TASK GOAL: Work out how many lines in the listing below include the word "outputs"; answer with the number alone.

---------- MATERIAL FOR THE TASK

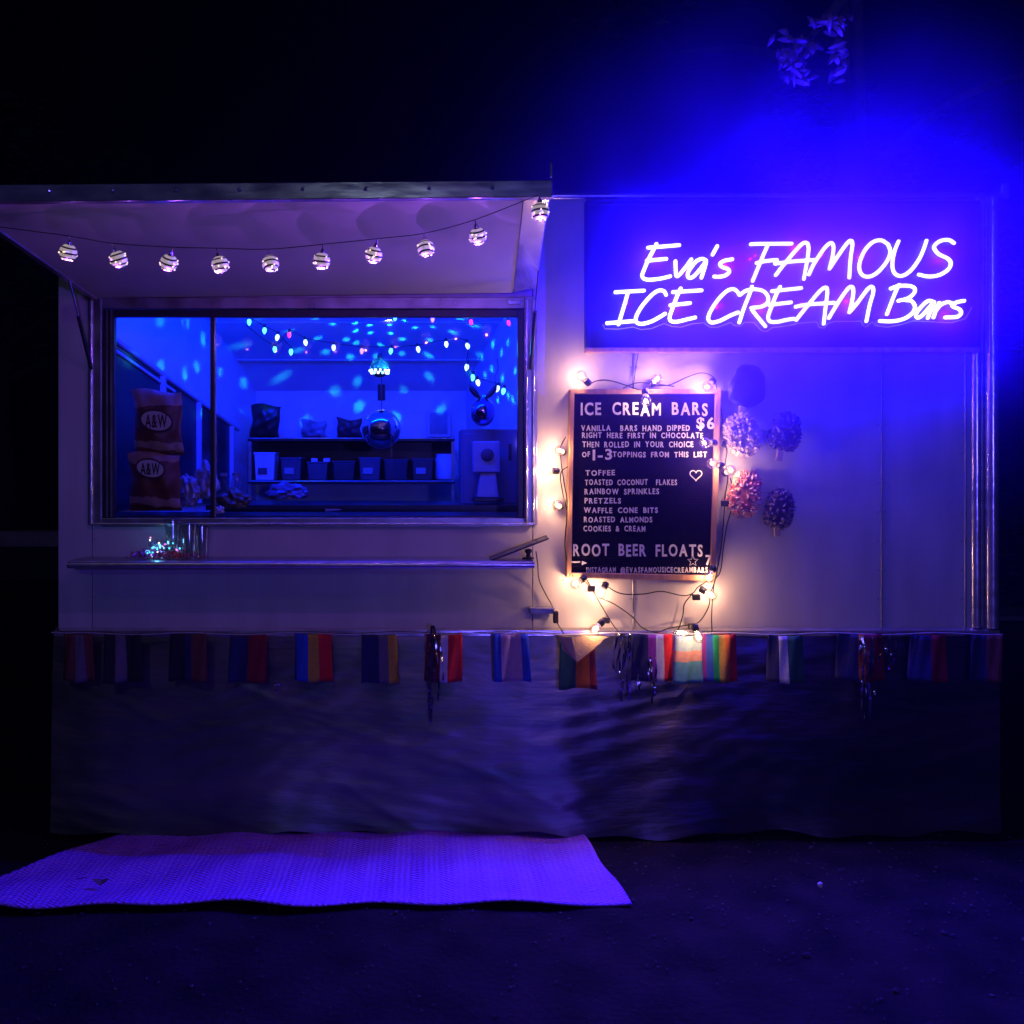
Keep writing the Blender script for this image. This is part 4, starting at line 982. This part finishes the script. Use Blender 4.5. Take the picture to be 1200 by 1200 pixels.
flag(424, 465, [('navy', 2.2), ('grey', 1.2), ('yellow', 1.2)], 'navy, grey and yellow flag right of the blue, yellow and red one', 6)
flag(500, 542, [('dred', 2), ('white', 1), ('red', 2)], 'red flag with a white centre stripe under the end of the shelf', 7)
flag(578, 619, [('blue', 1), ('pink', 2.6), ('blue', 1)], 'blue edged flag with a pale pink middle, below the outlet cover', 8)
flag(656, 697, [('dgreen', 2), ('orange', 1.5), ('dred', .7)], 'partly folded green and orange flag below the menu board', 9, y0=748, y1=805, fold=True)
flag(741, 788, [('navy', 2.4), ('purple', 1.2), ('white', 1.1), ('red', 1.4)], 'navy, purple, white and red flag in front of the streamers', 10)
flag(789, 822, [('cyan', 1.4), ('peach', 1), ('teal', 2)], 'pale flag with horizontal turquoise, peach and teal bands', 11, horiz=True)
flag(823, 863, [('purple', .8), ('blue', 1), ('green', 1), ('yellow', 1), ('orange', .9), ('red', 1.2)], 'bright rainbow striped flag under the menu board corner', 12)
flag(900, 941, [('navy', 1.2), ('white', 1), ('dgreen', 1.8)], 'navy flag with a white stripe, first flag right of the rainbow one', 13)
flag(981, 1036, [('navy', 2.4), ('orange', .7), ('dred', 2.4)], 'navy, orange and dark red flag beside the tall streamer', 14)
flag(1068, 1110, [('navy', 2.4), ('dred', 2)], 'navy and dark red flag near the right end of the bunting', 15)
flag(1138, 1174, [('navy', 2), ('brown', 2)], 'dark flag at the corner, last on the right of the bunting', 16)
cord_pts = [at(60, 741, -.083)] + [at(x, 742.5 + 1.2 * math.sin(x * .05), -.083) for x in range(75, 1180, 20)]
bc = obj('bunting_cord', MB().tube(cord_pts, .0022, 5), mat('white cord', (.5, .5, .48), .7), org=cord_pts[0]); tag(bc, 'thin pale cord that the row of flags hangs from', 'cord')
cl = obj('folded_cloth', MB().add([at(x, y, Y) for x, y, Y in ((655, 745, -.095), (670, 747, -.105), (690, 745, -.10), (715, 746, -.09), (660, 762, -.10), (676, 776, -.12), (694, 762, -.11), (708, 749, -.095))],
        [(0, 1, 5, 4), (1, 2, 6, 5), (2, 3, 7, 6)]), fab('tan'), org=at(680, 745, -.1)); cl.modifiers.new('thickness', 'SOLIDIFY').thickness = .003
tag(cl, 'pale cloth corner folded over the green and orange flag', 'cloth')

def streamer(px, y0, y1, n, w, seed, label):
    t = thing('streamer', label, 'streamer', at(px, y0, -.1), 'silver foil streamers hanging over the bunting'); r = random.Random(seed)
    for i in range(n):
        x = px + r.uniform(-w, w); yl = y0 + (y1 - y0) * r.uniform(.55, 1.0); mb = MB(); k = 22; tw = r.uniform(2, 7); p0 = r.uniform(0, 6.28)
        for j in range(k + 1):
            v = j / k; c = at(x + 2.2 * math.sin(v * 4 + p0) + (x - px) * .3 * v, y0 + (yl - y0) * v, -.105 - .012 * math.sin(v * 3 + p0)); a = p0 + tw * v
            d = Vector((math.cos(a), math.sin(a), 0)) * .0042
            mb.v += [tuple(c - d), tuple(c + d)]
        for j in range(k): mb.f.append((2*j, 2*j+1, 2*j+3, 2*j+2)); mb.mi.append(0)
        obj('strand', mb, M['silver'], t, smooth=True)
streamer(512, 733, 850, 7, 8, 1, 'silver foil streamer over the red and white flag')
streamer(730, 742, 822, 9, 8, 2, 'silver foil streamer below the menu board, left of the navy flag')
streamer(757, 770, 830, 8, 14, 3, 'short sparkling streamer hanging under the navy, purple and white flag')
streamer(1016, 745, 862, 8, 7, 4, 'long silver streamer at the navy and orange flag')
streamer(1040, 745, 790, 5, 8, 5, 'short faint streamer right of the navy and orange flag')
streamer(325, 798, 812, 2, 2, 6, 'tiny foil scrap glinting below the third flag gap')

# ---------------------------------------------------------------- rug
def make_rug():
    # far edge from (120,982) to (672,972), near edge from (-60,1050) to (741,1062)
    def g(px, py):
        k = (py - 540) / ((CZ) / S)     # ratio at ground
        dist = D / k; return Vector((CX + (px - 500) * S * dist / D, dist - D, 0))
    Lf, Rf, Rn, Ln = g(150, 981), g(672, 971), g(741, 1061), g(-95, 1066)
    mb = MB(); nx, ny = 170, 44; r = random.Random(6)
    for j in range(ny + 1):
        v = j / ny
        for i in range(nx + 1):
            u = i / nx
            a = Ln.lerp(Rn, u); b = Lf.lerp(Rf, u); p = a.lerp(b, v)
            p.y += (.3 + .7 * min(1, (1 - u) * 6)) * (.012 * math.sin(u * 19 + 1) + .010 * math.sin(u * 33)) * (1 - v) + (.02 * math.sin(u * 6 + 2)) * v
            p.x += .003 * math.sin(v * 11)
            z = .014 + .006 * math.sin(u * 17 + v * 3) + .005 * math.sin(u * 31 - v * 7) + .004 * math.sin(v * 13 + u * 5)
            edge = min(v, 1 - v, u * 3, (1 - u) * 3); z += .006 * math.exp(-edge * 18) * (.5 + .5 * math.sin(u * 25 + v * 9))
            mb.v.append((p.x, p.y, z))
    n = nx + 1
    mb.f = [(j*n+i, j*n+i+1, (j+1)*n+i+1, (j+1)*n+i) for j in range(ny) for i in range(nx)]; mb.mi = [0] * len(mb.f)
    m = bpy.data.materials.new('woven mat'); m.use_nodes = True; nt = m.node_tree; p = nt.nodes['Principled BSDF']
    p.inputs['Roughness'].default_value = .5
    tc = nt.nodes.new('ShaderNodeTexCoord'); mp = nt.nodes.new('ShaderNodeMapping'); nt.links.new(tc.outputs['Object'], mp.inputs[0])
    sx = nt.nodes.new('ShaderNodeSeparateXYZ'); nt.links.new(tc.outputs['Object'], sx.inputs[0])
    pg = nt.nodes.new('ShaderNodeMath'); pg.operation = 'PINGPONG'; pg.inputs[1].default_value = .055; nt.links.new(sx.outputs['X'], pg.inputs[0])
    ad = nt.nodes.new('ShaderNodeMath'); ad.operation = 'MULTIPLY_ADD'; ad.inputs[1].default_value = .55; nt.links.new(pg.outputs[0], ad.inputs[0]); nt.links.new(sx.outputs['Y'], ad.inputs[2])
    cv = nt.nodes.new('ShaderNodeCombineXYZ'); nt.links.new(sx.outputs['X'], cv.inputs[0]); nt.links.new(ad.outputs[0], cv.inputs[1]); nt.links.new(cv.outputs[0], mp.inputs[0])
    w1 = nt.nodes.new('ShaderNodeTexWave'); w1.bands_direction = 'Y'; w1.inputs['Scale'].default_value = 20; w1.inputs['Distortion'].default_value = 2.0; w1.inputs['Detail Scale'].default_value = 1.2; w1.inputs['Detail'].default_value = 1.5
    w2 = nt.nodes.new('ShaderNodeTexWave'); w2.bands_direction = 'X'; w2.inputs['Scale'].default_value = 15; w2.inputs['Distortion'].default_value = 1.5
    ns = nt.nodes.new('ShaderNodeTexNoise'); ns.inputs['Scale'].default_value = 5; ns.inputs['Detail'].default_value = 5
    for q in (w1, w2, ns): nt.links.new(mp.outputs[0], q.inputs['Vector'])
    mul = nt.nodes.new('ShaderNodeMath'); mul.operation = 'MULTIPLY'; nt.links.new(w1.outputs['Fac'], mul.inputs[0]); nt.links.new(w2.outputs['Fac'], mul.inputs[1])
    mx = nt.nodes.new('ShaderNodeMath'); mx.operation = 'ADD'; nt.links.new(mul.outputs[0], mx.inputs[0]); nt.links.new(w1.outputs['Fac'], mx.inputs[1])
    bp = nt.nodes.new('ShaderNodeBump'); bp.inputs['Strength'].default_value = .6; bp.inputs['Distance'].default_value = .007; nt.links.new(mx.outputs[0], bp.inputs['Height']); nt.links.new(bp.outputs[0], p.inputs['Normal'])
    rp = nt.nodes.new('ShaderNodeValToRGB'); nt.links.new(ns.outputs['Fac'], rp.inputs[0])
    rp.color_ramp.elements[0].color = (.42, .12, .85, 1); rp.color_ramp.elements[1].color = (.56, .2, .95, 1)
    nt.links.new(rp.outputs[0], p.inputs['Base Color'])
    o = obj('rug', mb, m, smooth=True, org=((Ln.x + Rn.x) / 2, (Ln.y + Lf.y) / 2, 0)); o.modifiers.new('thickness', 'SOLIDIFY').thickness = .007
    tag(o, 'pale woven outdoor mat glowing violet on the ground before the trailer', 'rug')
    q = g(118, 1043)
    tw = thing('dead_leaf', 'small dark curled leaf lying on the left part of the rug', 'leaf', (q.x, q.y, .03))
    lf = MB().add([(q.x + u * .030, q.y + v * .009, .026 + .012 * abs(u) + .006 * v) for u in (-1, -.5, 0, .5, 1) for v in (-(1 - abs(u) ** 1.5) - .1, 0, (1 - abs(u) ** 1.5) + .1)],
                  [(3*i + k, 3*i + 3 + k, 3*i + 4 + k, 3*i + 1 + k) for i in range(4) for k in range(2)])
    obj('blade', lf, mat('dead leaf', (.16, .10, .12), .8), tw); obj('stem', MB().tube([(q.x - .05, q.y, .044), (q.x - .085, q.y + .005, .036)], .0015, 5), mat('stem', (.05, .03, .02), .8), tw)
    q = g(961, 1041)
    s = obj('litter_scrap', MB().add([Vector((q.x, q.y, .012)) + Vector((v.x * .010, v.y * .007, v.z * .012 * (1 + .4 * math.sin(9 * v.x)))) for v in ICO1[0]], ICO1[1]), mat('pale scrap', (.8, .75, .8), .3), org=(q.x, q.y, .0))
    tag(s, 'tiny pale scrap of litter alone on the dark ground at right', 'litter')
make_rug()

# ---------------------------------------------------------------- background
conc = mat('old concrete', (.42, .38, .32), .85, noise=.4, nscale=3, bump=.4, bscale=12)
lw = thing('low_wall', 'pale topped low wall far behind the left end of the trailer', 'wall', (-9, 8, 0))
obj('coping', MB().box((-16, 7.9, at(0, 640, 8)[2]), (-5.0, 8.3, at(0, 622, 8)[2])), conc, lw, bevel=.01)
obj('base', MB().box((-16, 7.96, -.02), (-5.0, 8.24, at(0, 640, 8)[2] - .002)), mat('dark block', (.03, .028, .026), .9, noise=.4, nscale=4, bump=.5, bscale=10), lw)
rw = thing('bench', 'pale plank bench just visible past the right end of the trailer', 'bench', (3.6, 2.3, 0))
zz = at(0, 722, 2.2)[2]
for k in range(3): obj('plank', MB().box((2.9, 2.2 + k * .13, zz - .03), (4.6, 2.31 + k * .13, zz)), mat('grey plank', (.2, .17, .16), .8, noise=.4, nscale=9, stretch=(.3, 3, 3)), rw, bevel=.003)
for x in (3.0, 4.4): obj('leg', MB().box((x, 2.24, -.02), (x + .07, 2.54, zz - .031)), M['dark_metal'], rw)

def foliage(c, rx, ry, rz, n, size, seed, holes=5):
    r = random.Random(seed); mb = MB(); cl = [(r.uniform(-.8, .8), r.uniform(-.8, .8), r.uniform(-.8, .8), r.uniform(.25, .5)) for _ in range(24)]
    for _ in range(n):
        q = r.choice(cl); v = Vector((r.gauss(0, 1), r.gauss(0, 1), r.gauss(0, 1))).normalized() * q[3] * r.uniform(.5, 1.05)
        p = Vector((c[0] + (q[0] + v.x) * rx, c[1] + (q[1] + v.y) * ry, c[2] + (q[2] + v.z) * rz))
        e = Matrix.Rotation(r.uniform(0, 6.28), 3, 'Z') @ Matrix.Rotation(r.uniform(-1, 1), 3, 'X'); s = size * r.uniform(.6, 1.3)
        mb.add([p + e @ Vector(w) for w in ((-s, 0, 0), (0, -s * .45, s * .1), (s, 0, 0), (0, s * .45, s * .1))], [(0, 1, 2, 3)])
    return mb
leafm = mat('dark leaf', (.05, .09, .03), .5, noise=.4, nscale=2)
bark = mat('bark', (.09, .07, .055), .9, noise=.5, nscale=7, bump=.8, bscale=18, stretch=(1, 1, .3))
def tree(x, y, h, r0, crown, n, seed, label, leaf=.07, name='tree'):
    t = thing(name, label, 'tree', (x, y, 0)); r = random.Random(seed)
    pts = [(x + .05 * math.sin(i * 1.3 + seed), y + .04 * math.cos(i), -.02 + h * i / 8) for i in range(9)]
    obj('trunk', MB().tube(smooth_path(pts, 3), [r0 * (1 - .5 * i / 24) for i in range(25)], 12), bark, t, smooth=True)
    for k in range(5):
        a = r.uniform(0, 6.28); b = Vector(pts[5 + k % 3]); L = crown[0] * .8
        e = b + Vector((math.cos(a) * L, math.sin(a) * L, r.uniform(.3, 1.0)))
        obj('limb', MB().tube(smooth_path([b, b.lerp(e, .5) + Vector((0, 0, .15)), e]), [r0 * .35 * (1 - .7 * i / 12) for i in range(13)], 7), bark, t, smooth=True)
    f = obj('crown', foliage((x, y, h + crown[1] * .3), crown[0], crown[0], crown[1], n, leaf, seed), leafm, t); f['kind'] = 'stuff'
    return t
tree(at(1003, 0, 2.9)[0], 2.9, 5.6, .16, (1.7, 1.1), 2600, 3, 'thick trunked tree standing right behind the trailer roof')
tree(-7.6, 12, 4.6, .2, (2.6, 2.0), 3600, 5, 'dark tree far behind on the left of the trailer', .11)
tree(6.2, 9, 4.2, .18, (2.2, 1.7), 3600, 8, 'dark leafy tree beyond the right end of the trailer', .10)
bs = thing('bush', 'bush with faint glinting leaves past the right corner of the trailer', 'bush', (3.9, 4.0, 0))
f = obj('leaves', foliage((3.95, 4.0, 1.25), .8, .5, 1.0, 2200, .05, 12), leafm, bs); f['kind'] = 'stuff'
obj('stem', MB().tube([(3.95, 4.0, -.02), (3.97, 4.0, .6), (3.9, 4.0, 1.1)], [.05, .04, .02], 8), bark, bs)
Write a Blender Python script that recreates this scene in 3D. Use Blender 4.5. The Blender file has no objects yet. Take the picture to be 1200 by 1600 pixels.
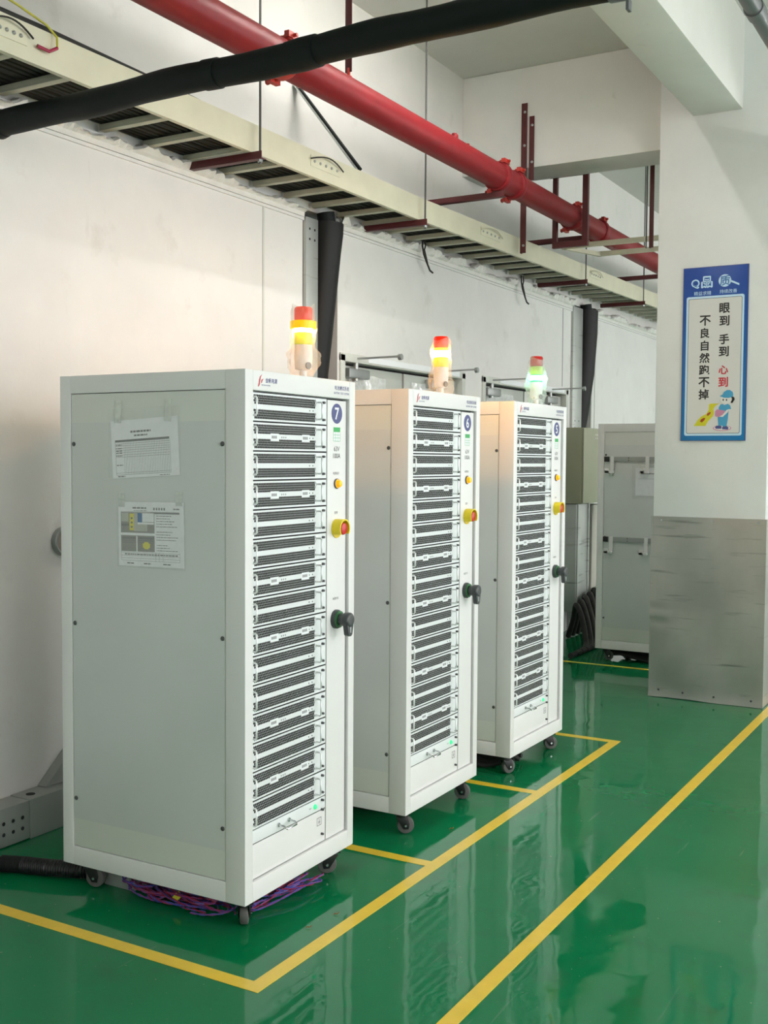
import bpy, bmesh, math, random
from mathutils import Vector, Matrix
C = bpy.context.scene.collection
random.seed(7)
PI = math.pi

# ------------------------------------------------------------------ camera
cam_d = bpy.data.cameras.new('camera'); cam = bpy.data.objects.new('camera', cam_d); C.objects.link(cam)
pitch, yaw, roll, CZ = 0.0477, 0.5261, 0.0065, 1.4718
s_, c_ = math.sin(yaw), math.cos(yaw); sp, cp = math.sin(pitch), math.cos(pitch); sr, cr = math.sin(roll), math.cos(roll)
r0 = Vector((c_, s_, 0)); fw = Vector((-s_*cp, c_*cp, -sp)); u0 = Vector((-s_*sp, c_*sp, cp))
rt = r0*cr + u0*sr; up = -r0*sr + u0*cr
cam.matrix_world = Matrix(((rt.x, up.x, -fw.x, 0), (rt.y, up.y, -fw.y, 0), (rt.z, up.z, -fw.z, CZ), (0, 0, 0, 1)))
cam_d.sensor_fit = 'VERTICAL'; cam_d.sensor_height = 36.0; cam_d.sensor_width = 27.0
cam_d.lens = 1712.594/1600*36.0
cam_d.clip_start = 0.05
bpy.context.scene.camera = cam

# ------------------------------------------------------------------ light and exposure
sc = bpy.context.scene
sc.view_settings.view_transform = 'Standard'; sc.view_settings.look = 'None'
sc.view_settings.exposure = 1.06; sc.view_settings.gamma = 1.0; sc.view_settings.use_curve_mapping = False
W = bpy.data.worlds.new('hall'); sc.world = W; W.use_nodes = True
bg = W.node_tree.nodes['Background']; bg.inputs[0].default_value = (0.96, 0.96, 0.96, 1); bg.inputs[1].default_value = 1.75
TUBE_POWER = 62.0         # emission of the hall's fluorescent tubes
AMBER_GLOW, GREEN_GLOW = 300.0, 22.0  # lit lenses of the warning lights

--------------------

SOLVED EXERCISE: 11